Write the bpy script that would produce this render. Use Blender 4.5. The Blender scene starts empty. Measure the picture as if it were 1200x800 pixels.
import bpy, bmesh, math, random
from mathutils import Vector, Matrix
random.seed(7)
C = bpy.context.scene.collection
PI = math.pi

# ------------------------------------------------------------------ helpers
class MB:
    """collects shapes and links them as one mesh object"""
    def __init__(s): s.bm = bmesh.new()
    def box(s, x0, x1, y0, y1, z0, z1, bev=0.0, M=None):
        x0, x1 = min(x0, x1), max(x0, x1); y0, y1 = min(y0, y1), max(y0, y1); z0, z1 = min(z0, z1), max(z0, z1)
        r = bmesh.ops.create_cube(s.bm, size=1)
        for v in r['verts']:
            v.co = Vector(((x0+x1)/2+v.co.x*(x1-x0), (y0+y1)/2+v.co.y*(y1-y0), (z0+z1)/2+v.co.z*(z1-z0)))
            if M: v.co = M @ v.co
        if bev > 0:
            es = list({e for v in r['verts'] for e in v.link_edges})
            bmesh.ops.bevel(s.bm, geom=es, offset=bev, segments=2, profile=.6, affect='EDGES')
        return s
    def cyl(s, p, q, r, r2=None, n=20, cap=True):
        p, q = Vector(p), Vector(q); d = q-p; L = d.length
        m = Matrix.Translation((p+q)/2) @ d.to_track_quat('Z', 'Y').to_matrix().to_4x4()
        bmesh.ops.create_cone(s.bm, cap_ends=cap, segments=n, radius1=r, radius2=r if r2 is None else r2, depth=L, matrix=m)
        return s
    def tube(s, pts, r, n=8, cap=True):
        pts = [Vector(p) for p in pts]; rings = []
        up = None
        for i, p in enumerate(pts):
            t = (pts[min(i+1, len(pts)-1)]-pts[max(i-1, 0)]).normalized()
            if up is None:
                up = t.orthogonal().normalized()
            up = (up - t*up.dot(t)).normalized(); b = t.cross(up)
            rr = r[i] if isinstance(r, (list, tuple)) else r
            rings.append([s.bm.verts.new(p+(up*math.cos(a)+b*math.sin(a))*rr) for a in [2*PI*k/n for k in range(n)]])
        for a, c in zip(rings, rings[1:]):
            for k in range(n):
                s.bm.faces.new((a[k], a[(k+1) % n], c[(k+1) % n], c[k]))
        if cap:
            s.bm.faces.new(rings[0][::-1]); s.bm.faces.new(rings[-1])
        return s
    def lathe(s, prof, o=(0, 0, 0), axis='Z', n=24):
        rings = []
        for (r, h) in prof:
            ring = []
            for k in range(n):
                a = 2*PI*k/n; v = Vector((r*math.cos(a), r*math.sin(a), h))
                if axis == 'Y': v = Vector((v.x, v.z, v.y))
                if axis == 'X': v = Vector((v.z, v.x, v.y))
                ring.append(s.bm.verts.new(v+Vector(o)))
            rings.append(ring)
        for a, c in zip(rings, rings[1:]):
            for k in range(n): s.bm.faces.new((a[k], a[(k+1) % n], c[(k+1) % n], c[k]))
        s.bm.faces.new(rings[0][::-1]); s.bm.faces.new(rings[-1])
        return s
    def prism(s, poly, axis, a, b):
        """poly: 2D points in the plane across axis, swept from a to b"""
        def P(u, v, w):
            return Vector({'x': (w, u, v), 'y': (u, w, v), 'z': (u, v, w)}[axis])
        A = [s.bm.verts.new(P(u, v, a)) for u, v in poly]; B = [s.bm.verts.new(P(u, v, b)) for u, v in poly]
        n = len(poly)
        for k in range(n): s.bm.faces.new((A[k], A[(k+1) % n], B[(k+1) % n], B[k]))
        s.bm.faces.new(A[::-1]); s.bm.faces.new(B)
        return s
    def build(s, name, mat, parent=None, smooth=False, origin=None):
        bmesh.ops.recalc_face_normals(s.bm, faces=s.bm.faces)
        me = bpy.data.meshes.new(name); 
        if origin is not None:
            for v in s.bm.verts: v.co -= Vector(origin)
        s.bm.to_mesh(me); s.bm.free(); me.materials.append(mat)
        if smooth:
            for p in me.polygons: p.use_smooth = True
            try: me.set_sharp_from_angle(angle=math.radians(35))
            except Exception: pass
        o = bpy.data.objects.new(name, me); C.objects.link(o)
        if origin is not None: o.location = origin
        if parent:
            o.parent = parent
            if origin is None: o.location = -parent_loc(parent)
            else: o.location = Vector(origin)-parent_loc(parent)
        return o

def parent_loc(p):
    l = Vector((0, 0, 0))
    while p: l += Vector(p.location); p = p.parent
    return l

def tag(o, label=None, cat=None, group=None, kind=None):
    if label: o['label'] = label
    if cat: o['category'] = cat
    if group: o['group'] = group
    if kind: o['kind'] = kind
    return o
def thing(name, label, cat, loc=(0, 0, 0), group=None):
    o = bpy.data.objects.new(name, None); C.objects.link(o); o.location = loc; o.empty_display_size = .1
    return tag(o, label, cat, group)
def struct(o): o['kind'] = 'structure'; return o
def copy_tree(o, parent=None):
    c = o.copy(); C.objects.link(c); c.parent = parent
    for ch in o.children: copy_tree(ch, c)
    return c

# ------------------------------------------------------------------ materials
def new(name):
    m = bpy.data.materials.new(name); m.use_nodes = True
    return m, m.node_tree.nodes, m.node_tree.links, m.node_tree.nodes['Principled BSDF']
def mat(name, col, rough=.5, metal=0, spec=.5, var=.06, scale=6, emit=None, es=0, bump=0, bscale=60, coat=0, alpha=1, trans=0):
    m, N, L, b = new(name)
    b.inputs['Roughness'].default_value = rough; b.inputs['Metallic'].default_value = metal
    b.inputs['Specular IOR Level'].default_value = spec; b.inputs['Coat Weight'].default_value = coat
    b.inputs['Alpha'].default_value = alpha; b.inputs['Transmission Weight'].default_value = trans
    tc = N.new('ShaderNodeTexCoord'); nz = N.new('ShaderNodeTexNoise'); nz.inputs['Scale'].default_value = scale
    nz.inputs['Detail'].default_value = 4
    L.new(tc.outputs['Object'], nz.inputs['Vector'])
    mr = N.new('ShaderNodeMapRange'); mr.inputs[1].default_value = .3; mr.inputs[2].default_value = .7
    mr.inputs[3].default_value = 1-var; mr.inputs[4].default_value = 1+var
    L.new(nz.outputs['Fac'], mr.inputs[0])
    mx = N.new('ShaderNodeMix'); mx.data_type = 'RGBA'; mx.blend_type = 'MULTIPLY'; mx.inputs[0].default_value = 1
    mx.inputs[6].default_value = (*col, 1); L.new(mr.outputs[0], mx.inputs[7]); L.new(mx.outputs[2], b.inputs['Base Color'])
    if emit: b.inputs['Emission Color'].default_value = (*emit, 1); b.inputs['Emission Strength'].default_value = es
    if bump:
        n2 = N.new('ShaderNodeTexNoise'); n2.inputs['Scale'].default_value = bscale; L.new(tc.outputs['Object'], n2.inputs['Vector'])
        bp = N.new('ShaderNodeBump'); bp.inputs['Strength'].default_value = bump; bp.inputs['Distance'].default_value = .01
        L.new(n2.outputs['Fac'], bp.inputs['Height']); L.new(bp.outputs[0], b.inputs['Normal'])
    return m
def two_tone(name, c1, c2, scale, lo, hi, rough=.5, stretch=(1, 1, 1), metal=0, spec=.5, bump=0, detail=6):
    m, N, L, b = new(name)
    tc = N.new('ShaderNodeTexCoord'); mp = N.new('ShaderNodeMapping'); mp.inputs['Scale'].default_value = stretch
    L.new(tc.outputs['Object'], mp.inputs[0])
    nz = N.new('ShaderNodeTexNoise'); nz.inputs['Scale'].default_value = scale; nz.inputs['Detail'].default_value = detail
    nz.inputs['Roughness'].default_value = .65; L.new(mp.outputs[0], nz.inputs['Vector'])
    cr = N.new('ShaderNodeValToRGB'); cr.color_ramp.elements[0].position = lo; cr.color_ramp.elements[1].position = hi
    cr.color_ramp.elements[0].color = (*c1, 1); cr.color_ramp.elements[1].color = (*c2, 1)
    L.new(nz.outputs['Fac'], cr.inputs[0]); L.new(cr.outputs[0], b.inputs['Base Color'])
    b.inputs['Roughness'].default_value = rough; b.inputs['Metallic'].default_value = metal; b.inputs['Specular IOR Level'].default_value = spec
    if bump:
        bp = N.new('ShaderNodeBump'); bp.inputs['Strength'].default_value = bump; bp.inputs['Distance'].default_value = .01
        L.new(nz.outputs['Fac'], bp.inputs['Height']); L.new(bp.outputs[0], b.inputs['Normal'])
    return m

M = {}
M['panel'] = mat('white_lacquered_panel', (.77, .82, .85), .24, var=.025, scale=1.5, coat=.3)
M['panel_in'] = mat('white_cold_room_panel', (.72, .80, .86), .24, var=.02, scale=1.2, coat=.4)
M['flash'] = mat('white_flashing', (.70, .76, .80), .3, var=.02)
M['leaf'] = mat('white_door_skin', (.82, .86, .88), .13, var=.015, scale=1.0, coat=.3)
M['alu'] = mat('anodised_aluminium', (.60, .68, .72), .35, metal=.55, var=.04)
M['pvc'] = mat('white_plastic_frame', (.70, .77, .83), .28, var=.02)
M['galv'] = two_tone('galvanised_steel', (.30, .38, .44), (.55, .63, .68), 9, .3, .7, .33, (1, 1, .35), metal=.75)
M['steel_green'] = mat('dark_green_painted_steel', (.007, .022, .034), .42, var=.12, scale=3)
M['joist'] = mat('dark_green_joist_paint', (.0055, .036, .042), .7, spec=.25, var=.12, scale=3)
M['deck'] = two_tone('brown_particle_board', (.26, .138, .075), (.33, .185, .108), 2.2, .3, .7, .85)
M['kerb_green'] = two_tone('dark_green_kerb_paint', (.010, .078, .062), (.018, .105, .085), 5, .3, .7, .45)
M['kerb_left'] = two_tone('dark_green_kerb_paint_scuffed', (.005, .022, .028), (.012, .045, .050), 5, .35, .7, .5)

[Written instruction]
All lines from the beginning of the material above through the one with "PI = math.pi" need to be returned exactly; please return those and only those.

[Response to the task]
Write the bpy script that would produce this render. Use Blender 4.5. The Blender scene starts empty. Measure the picture as if it were 1200x800 pixels.
import bpy, bmesh, math, random
from mathutils import Vector, Matrix
random.seed(7)
C = bpy.context.scene.collection
PI = math.pi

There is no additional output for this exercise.